::: Provided material :::
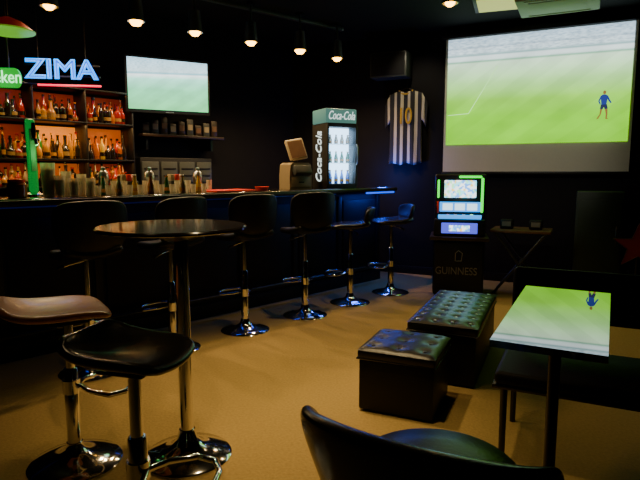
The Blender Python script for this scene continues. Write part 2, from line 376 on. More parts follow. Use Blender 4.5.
# neon signs above the shelf
NA = R(10)
p = at_off(61, 70, OFFS-.42)
t = thing('neon_sign', 'blue neon tube letters sign above the bottle shelf', 'neon sign', p, NA)
dep = p.y*math.cos(PITCH)-(p.z-ZC)*math.sin(PITCH)
wz = 72/540*dep*1.04; hz = 22/540*dep
for zz in (-.25, .25): MB().box((0, .04, zz*hz), (wz*.96, .012, .012)).build('carrier_bar', 'black', t)
text('ZIMA', hz*1.2, 'neon_blue', t, (0, .022, 0), name='letter_body', ext=.004, width=wz*.93)
text('ZIMA', hz*1.2, 'neon_white', t, (0, .01, 0), name='letter_tube', bevel=.0075, kind='outline', width=wz*.94)
MB().tube([(-wz*.3, .0, -hz*.68), (wz*.5, 0, -hz*.68)], .009).build('underline_tube', 'neon_red', t)
for xx in (-.3, .3): MB().tube([(xx*wz, .05, hz*.3), (xx*wz, .05, CZ-p.z)], .004).build('hanging_rod', 'blackmetal', t)
lamp('POINT', p+Vector((.02, -.14, 0)), 1.2, (.03, .15, 1), .1, 'neon_light')
p = at_off(-6, 77, OFFS-.42)
t = thing('neon_sign', 'green lit beer sign at the left end of the bottle shelf', 'sign', p, NA)
dep = p.y*math.cos(PITCH)-(p.z-ZC)*math.sin(PITCH)
wg = 58/540*dep; hg = .15
MB().prism([(-wg/2+.04*math.cos(a)+(wg-.08 if math.cos(a) > 0 else 0)*1, hg/2*math.sin(a)) for a in [R(d) for d in range(-90, 270, 12)]], 0, .05).build('panel', 'neon_green', t)
text('Heineken', .14, 'neon_pale', t, (.0, -.004, 0), ext=.004, width=wg*.86)
MB().tube([(.1, .03, .06), (.1, .03, CZ-p.z)], .008).build('hanging_rod', 'blackmetal', t)
lamp('POINT', p+Vector((.05, -.15, 0)), 1, (.1, 1, .2), .1, 'green_sign_light')
# flat figure for the picture on the screen
def figure(b, xk, zk, hk, y0, y1, a=0, bb=1, c=2, flip=1):
    def pl(pts, mi): b.prism([(xk+x*hk*flip, zk+z*hk) for x, z in pts], y0, y1, mi)
    pl([(-.085, .5), (.08, .5), (.115, .8), (.04, .85), (-.05, .85), (-.12, .8)], a)
    pl([(-.12, .8), (-.19, .63), (-.13, .5), (-.1, .52), (-.14, .63), (-.08, .74)], a); pl([(.115, .8), (.18, .66), (.24, .56), (.2, .54), (.13, .63), (.08, .74)], a)
    pl([(-.095, .51), (.095, .51), (.13, .36), (.03, .34), (0, .42), (-.03, .34), (-.12, .35)], bb)
    pl([(-.11, .35), (-.04, .35), (-.08, .16), (-.15, .02), (-.21, .0), (-.2, .04), (-.12, .17)], c); pl([(.04, .35), (.12, .35), (.13, .17), (.12, .04), (.17, .0), (.07, .0), (.075, .17)], c)
    pl([(.05*math.cos(q), .92+.065*math.sin(q)) for q in [R(d) for d in range(0, 360, 30)]], c)
def strip(b, x0, z0, x1, z1, w, y0, y1, mi=0):
    d = Vector((x1-x0, z1-z0)).normalized()*w/2; n_ = (-d.y, d.x)
    b.prism([(x0-n_[0], z0-n_[1]), (x1-n_[0], z1-n_[1]), (x1+n_[0], z1+n_[1]), (x0+n_[0], z0+n_[1])], y0, y1, mi)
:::
Set down all the data again exactly as above, pictures excluded.

# [Answer to the problem]
The Blender Python script for this scene continues. Write part 2, from line 376 on. More parts follow. Use Blender 4.5.
# neon signs above the shelf
NA = R(10)
p = at_off(61, 70, OFFS-.42)
t = thing('neon_sign', 'blue neon tube letters sign above the bottle shelf', 'neon sign', p, NA)
dep = p.y*math.cos(PITCH)-(p.z-ZC)*math.sin(PITCH)
wz = 72/540*dep*1.04; hz = 22/540*dep
for zz in (-.25, .25): MB().box((0, .04, zz*hz), (wz*.96, .012, .012)).build('carrier_bar', 'black', t)
text('ZIMA', hz*1.2, 'neon_blue', t, (0, .022, 0), name='letter_body', ext=.004, width=wz*.93)
text('ZIMA', hz*1.2, 'neon_white', t, (0, .01, 0), name='letter_tube', bevel=.0075, kind='outline', width=wz*.94)
MB().tube([(-wz*.3, .0, -hz*.68), (wz*.5, 0, -hz*.68)], .009).build('underline_tube', 'neon_red', t)
for xx in (-.3, .3): MB().tube([(xx*wz, .05, hz*.3), (xx*wz, .05, CZ-p.z)], .004).build('hanging_rod', 'blackmetal', t)
lamp('POINT', p+Vector((.02, -.14, 0)), 1.2, (.03, .15, 1), .1, 'neon_light')
p = at_off(-6, 77, OFFS-.42)
t = thing('neon_sign', 'green lit beer sign at the left end of the bottle shelf', 'sign', p, NA)
dep = p.y*math.cos(PITCH)-(p.z-ZC)*math.sin(PITCH)
wg = 58/540*dep; hg = .15
MB().prism([(-wg/2+.04*math.cos(a)+(wg-.08 if math.cos(a) > 0 else 0)*1, hg/2*math.sin(a)) for a in [R(d) for d in range(-90, 270, 12)]], 0, .05).build('panel', 'neon_green', t)
text('Heineken', .14, 'neon_pale', t, (.0, -.004, 0), ext=.004, width=wg*.86)
MB().tube([(.1, .03, .06), (.1, .03, CZ-p.z)], .008).build('hanging_rod', 'blackmetal', t)
lamp('POINT', p+Vector((.05, -.15, 0)), 1, (.1, 1, .2), .1, 'green_sign_light')
# flat figure for the picture on the screen
def figure(b, xk, zk, hk, y0, y1, a=0, bb=1, c=2, flip=1):
    def pl(pts, mi): b.prism([(xk+x*hk*flip, zk+z*hk) for x, z in pts], y0, y1, mi)
    pl([(-.085, .5), (.08, .5), (.115, .8), (.04, .85), (-.05, .85), (-.12, .8)], a)
    pl([(-.12, .8), (-.19, .63), (-.13, .5), (-.1, .52), (-.14, .63), (-.08, .74)], a); pl([(.115, .8), (.18, .66), (.24, .56), (.2, .54), (.13, .63), (.08, .74)], a)
    pl([(-.095, .51), (.095, .51), (.13, .36), (.03, .34), (0, .42), (-.03, .34), (-.12, .35)], bb)
    pl([(-.11, .35), (-.04, .35), (-.08, .16), (-.15, .02), (-.21, .0), (-.2, .04), (-.12, .17)], c); pl([(.04, .35), (.12, .35), (.13, .17), (.12, .04), (.17, .0), (.07, .0), (.075, .17)], c)
    pl([(.05*math.cos(q), .92+.065*math.sin(q)) for q in [R(d) for d in range(0, 360, 30)]], c)
def strip(b, x0, z0, x1, z1, w, y0, y1, mi=0):
    d = Vector((x1-x0, z1-z0)).normalized()*w/2; n_ = (-d.y, d.x)
    b.prism([(x0-n_[0], z0-n_[1]), (x1-n_[0], z1-n_[1]), (x1+n_[0], z1+n_[1]), (x0+n_[0], z0+n_[1])], y0, y1, mi)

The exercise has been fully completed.